[Start]

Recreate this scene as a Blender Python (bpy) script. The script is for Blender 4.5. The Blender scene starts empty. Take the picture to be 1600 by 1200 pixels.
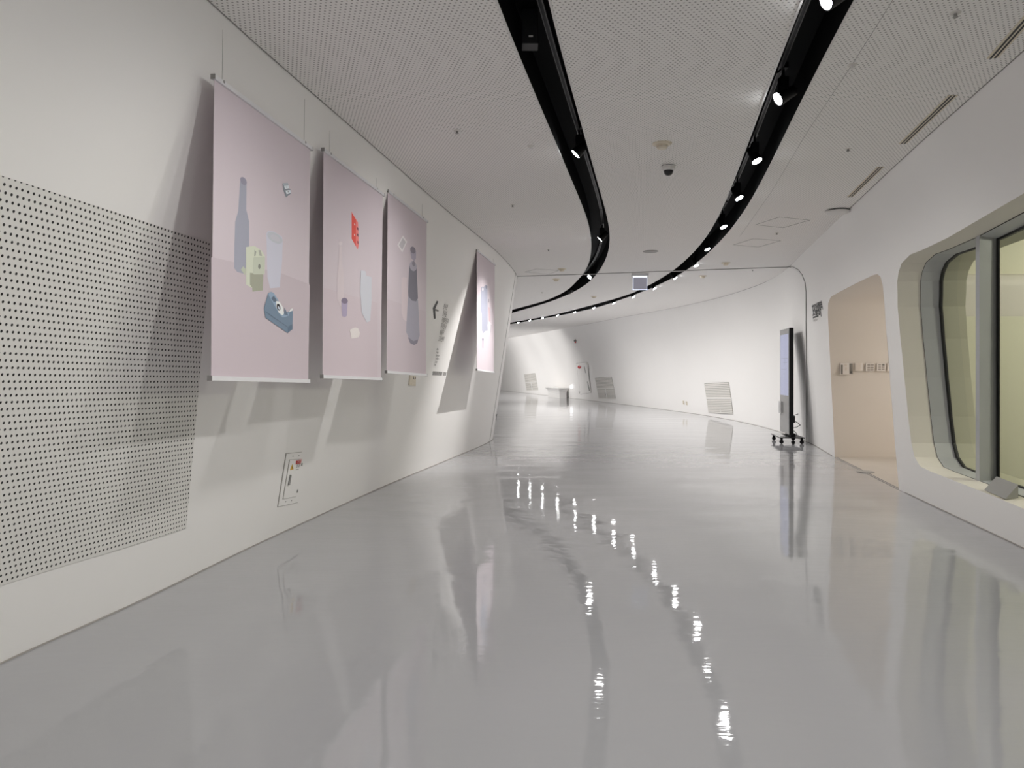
import bpy, math
from mathutils import Vector, Matrix
from mathutils.geometry import delaunay_2d_cdt, tessellate_polygon

C = bpy.context.scene.collection
FPX, CU, HV, EYE, H = 1200.0, 800.0, 577.5, 1.3, 3.05
ORG = Vector((0, 0, EYE))
UPT = Vector((0, .04, 1)).normalized()      # plumb line: the corridor is a gentle ramp

# ------------------------------------------------------------------ helpers
def ray(u, v): return Vector(((u - CU) / FPX, 1.0, (HV - v) / FPX))
def on_z(u, v, z):
    d = ray(u, v); t = (z - EYE) / d.z
    return ORG + d * t
def on_plane(u, v, p, n):
    d = ray(u, v); t = (p - ORG).dot(n) / d.dot(n)
    return ORG + d * t
def lin(c): 
    c = c / 255.0
    return c / 12.92 if c <= .04045 else ((c + .055) / 1.055) ** 2.4
def rgb(r, g, b): return (lin(r), lin(g), lin(b), 1)

def mat(name, col, rough=.6, metal=0, ior=None, emit=None, es=0, spec=None):
    m = bpy.data.materials.new(name); m.use_nodes = True
    b = m.node_tree.nodes['Principled BSDF']
    b.inputs['Base Color'].default_value = col if len(col) == 4 else (*col, 1)
    b.inputs['Roughness'].default_value = rough
    b.inputs['Metallic'].default_value = metal
    if ior: b.inputs['IOR'].default_value = ior
    if spec is not None: b.inputs['Specular IOR Level'].default_value = spec
    if emit:
        b.inputs['Emission Color'].default_value = (*emit, 1)
        b.inputs['Emission Strength'].default_value = es
    return m

def add_var(m, base, amt=.03, scale=.7):
    """faint procedural unevenness in the paint"""
    nt = m.node_tree; b = nt.nodes['Principled BSDF']
    tc = nt.nodes.new('ShaderNodeTexCoord'); n = nt.nodes.new('ShaderNodeTexNoise')
    n.inputs['Scale'].default_value = scale; n.inputs['Detail'].default_value = 3
    r = nt.nodes.new('ShaderNodeMapRange')
    r.inputs['To Min'].default_value = 1 - amt; r.inputs['To Max'].default_value = 1 + amt
    mx = nt.nodes.new('ShaderNodeVectorMath'); mx.operation = 'SCALE'
    mx.inputs[0].default_value = base[:3]
    nt.links.new(tc.outputs['Object'], n.inputs['Vector'])
    nt.links.new(n.outputs['Fac'], r.inputs['Value'])
    nt.links.new(r.outputs['Result'], mx.inputs['Scale'])
    nt.links.new(mx.outputs['Vector'], b.inputs['Base Color'])
    n2 = nt.nodes.new('ShaderNodeTexNoise'); n2.inputs['Scale'].default_value = 1.3
    bp = nt.nodes.new('ShaderNodeBump'); bp.inputs['Strength'].default_value = .25; bp.inputs['Distance'].default_value = .01
    nt.links.new(tc.outputs['Object'], n2.inputs['Vector'])
    nt.links.new(n2.outputs['Fac'], bp.inputs['Height']); nt.links.new(bp.outputs['Normal'], b.inputs['Normal'])
    return m

def dots(name, base, hole, pu, pv, rad, stagger=True, rot=0.0, edge=.0008):
    """perforated sheet: staggered round holes on the UV map (metres)"""
    m = mat(name, base, .6); nt = m.node_tree; b = nt.nodes['Principled BSDF']; L = nt.links
    def M(op, a, c=None, d=None):
        n = nt.nodes.new('ShaderNodeMath'); n.operation = op
        for i, x in enumerate((a, c, d)):
            if x is None: continue
            if isinstance(x, (int, float)): n.inputs[i].default_value = x
            else: L.new(x, n.inputs[i])
        return n.outputs[0]
    uv = nt.nodes.new('ShaderNodeUVMap'); uv.uv_map = 'UVMap'
    mp = nt.nodes.new('ShaderNodeMapping'); mp.inputs['Rotation'].default_value = (0, 0, rot)
    L.new(uv.outputs[0], mp.inputs['Vector'])
    sp = nt.nodes.new('ShaderNodeSeparateXYZ'); L.new(mp.outputs[0], sp.inputs[0])
    x, y = sp.outputs[0], sp.outputs[1]
    row = M('FLOOR', M('DIVIDE', y, pv))
    odd = M('MODULO', M('ABSOLUTE', row), 2.0)
    xs = M('ADD', M('DIVIDE', x, pu), M('MULTIPLY', odd, .5 if stagger else 0))
    fx = M('MULTIPLY', M('SUBTRACT', M('SUBTRACT', xs, M('FLOOR', xs)), .5), pu)
    fy = M('MULTIPLY', M('SUBTRACT', M('SUBTRACT', M('DIVIDE', y, pv), row), .5), pv)
    d = M('SQRT', M('ADD', M('MULTIPLY', fx, fx), M('MULTIPLY', fy, fy)))
    mr = nt.nodes.new('ShaderNodeMapRange')
    mr.inputs['From Min'].default_value = rad - edge; mr.inputs['From Max'].default_value = rad + edge
    L.new(d, mr.inputs['Value'])
    mx = nt.nodes.new('ShaderNodeMix'); mx.data_type = 'RGBA'
    L.new(mr.outputs[0], mx.inputs[0])
    mx.inputs[6].default_value = (*hole, 1); mx.inputs[7].default_value = (*base, 1)
    L.new(mx.outputs[2], b.inputs['Base Color'])
    return m

W = (.90, .888, .868)
M_ = {}
M_['wall'] = add_var(mat('white wall paint', W, .55), W, .02)
M_['ceil'] = dots('perforated ceiling board', (.93, .91, .885), (.34, .325, .31), .0265, .0265, .0053, True, .0)
M_['ceilplain'] = mat('plain ceiling board', (.80, .785, .765), .7)
M_['white'] = mat('white enamel', (.78, .77, .75), .4)
M_['perf'] = dots('black perforation sheet', (.78, .77, .735), (.004, .004, .004), .0283, .0283, .0058)
M_['black'] = mat('matte black metal', (.006, .006, .0065), .45, spec=.25)
M_['channel'] = mat('black channel lining', (.005, .005, .0055), .7, spec=.08)
M_['groove'] = mat('dark joint', (.10, .095, .09), .8)
M_['joint'] = mat('grey joint filler', (.36, .34, .32), .8)
M_['alu'] = mat('brushed aluminium', (.80, .80, .82), .4, .1)
M_['steel'] = mat('grey painted frame', (.46, .47, .48), .45, .1)
M_['gasket'] = mat('black gasket', (.004, .004, .004), .5)
M_['cream'] = mat('cream plastic', (.75, .68, .55), .4)
M_['lens'] = mat('lit lamp lens', (1, 1, 1), .3, emit=(.93, .96, 1), es=60)
M_['beige'] = add_var(mat('warm passage paint', (.72, .675, .62), .6), (.72, .675, .62), .03)
M_['reveal'] = mat('window reveal paint', (.76, .72, .65), .5)
M_['room'] = mat('inner room paint', (.66, .64, .50), .6)
M_['dim'] = mat('grey print', (.30, .29, .28), .7)
M_['ink'] = mat('black print', (.012, .012, .012), .5)
M_['louvre'] = mat('vent slat', (.74, .72, .68), .5)
M_['ventback'] = mat('vent interior', (.34, .33, .30), .8)
M_['screen'] = mat('lit screen', (.02, .02, .03), .15, emit=(.50, .54, .80), es=.55)
M_['glassblack'] = mat('grey glossy glass front', (.22, .22, .215), .12, ior=1.5)
M_['red'] = mat('red label', (.55, .03, .03), .4)
M_['yellow'] = mat('yellow warning label', (.75, .45, .02), .4)
M_['plaque'] = mat('grey plaque', (.33, .325, .31), .6)
M_['dome'] = mat('smoked dome', (.02, .02, .022), .1)
M_['concrete'] = add_var(mat('worn concrete floor', (.50, .46, .41), .5), (.50, .46, .41), .08, 3)
M_['acrylic'] = mat('clear acrylic', (.6, .6, .6), .1)

def glass_mat():
    m = bpy.data.materials.new('window glass'); m.use_nodes = True; nt = m.node_tree; nt.nodes.clear()
    o = nt.nodes.new('ShaderNodeOutputMaterial'); mx = nt.nodes.new('ShaderNodeMixShader')
    t = nt.nodes.new('ShaderNodeBsdfTransparent'); t.inputs[0].default_value = (.80, .83, .76, 1)
    g = nt.nodes.new('ShaderNodeBsdfGlossy'); g.inputs['Roughness'].default_value = .01
    f = nt.nodes.new('ShaderNodeFresnel'); f.inputs[0].default_value = 1.45
    nt.links.new(f.outputs[0], mx.inputs[0]); nt.links.new(t.outputs[0], mx.inputs[1])
    nt.links.new(g.outputs[0], mx.inputs[2]); nt.links.new(mx.outputs[0], o.inputs[0])
    return m
M_['glass'] = glass_mat()

def floor_mat():
    base = (.40, .402, .415)
    m = mat('glossy epoxy floor', base, .035, ior=1.5); nt = m.node_tree; b = nt.nodes['Principled BSDF']; L = nt.links
    tc = nt.nodes.new('ShaderNodeTexCoord')
    n1 = nt.nodes.new('ShaderNodeTexNoise'); n1.inputs['Scale'].default_value = 2.0; n1.inputs['Detail'].default_value = 1.0
    n2 = nt.nodes.new('ShaderNodeTexNoise'); n2.inputs['Scale'].default_value = 17; n2.inputs['Detail'].default_value = 2
    mpw = nt.nodes.new('ShaderNodeMapping'); mpw.inputs['Scale'].default_value = (.38, 1, 1); mpw.inputs['Rotation'].default_value = (0, 0, .15)
    L.new(tc.outputs['Object'], mpw.inputs['Vector'])
    L.new(mpw.outputs[0], n1.inputs['Vector']); L.new(mpw.outputs[0], n2.inputs['Vector'])
    b1 = nt.nodes.new('ShaderNodeBump'); b1.inputs['Strength'].default_value = 1; b1.inputs['Distance'].default_value = .0060
    b2 = nt.nodes.new('ShaderNodeBump'); b2.inputs['Strength'].default_value = 1; b2.inputs['Distance'].default_value = .0008
    L.new(n1.outputs['Fac'], b1.inputs['Height']); L.new(n2.outputs['Fac'], b2.inputs['Height'])
    L.new(b1.outputs['Normal'], b2.inputs['Normal']); L.new(b2.outputs['Normal'], b.inputs['Normal'])
    return m
M_['floor'] = floor_mat()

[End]

● **WHAT YOU HAVE TO DO**: The lines from the top of the data above through the one holding "UPT = Vector((0, .04, 1)).normalized()" are to be repeated exactly, and only those, with no pictures.

● **RESPONSE TO THE TASK**:
Recreate this scene as a Blender Python (bpy) script. The script is for Blender 4.5. The Blender scene starts empty. Take the picture to be 1600 by 1200 pixels.
import bpy, math
from mathutils import Vector, Matrix
from mathutils.geometry import delaunay_2d_cdt, tessellate_polygon

C = bpy.context.scene.collection
FPX, CU, HV, EYE, H = 1200.0, 800.0, 577.5, 1.3, 3.05
ORG = Vector((0, 0, EYE))
UPT = Vector((0, .04, 1)).normalized()      # plumb line: the corridor is a gentle ramp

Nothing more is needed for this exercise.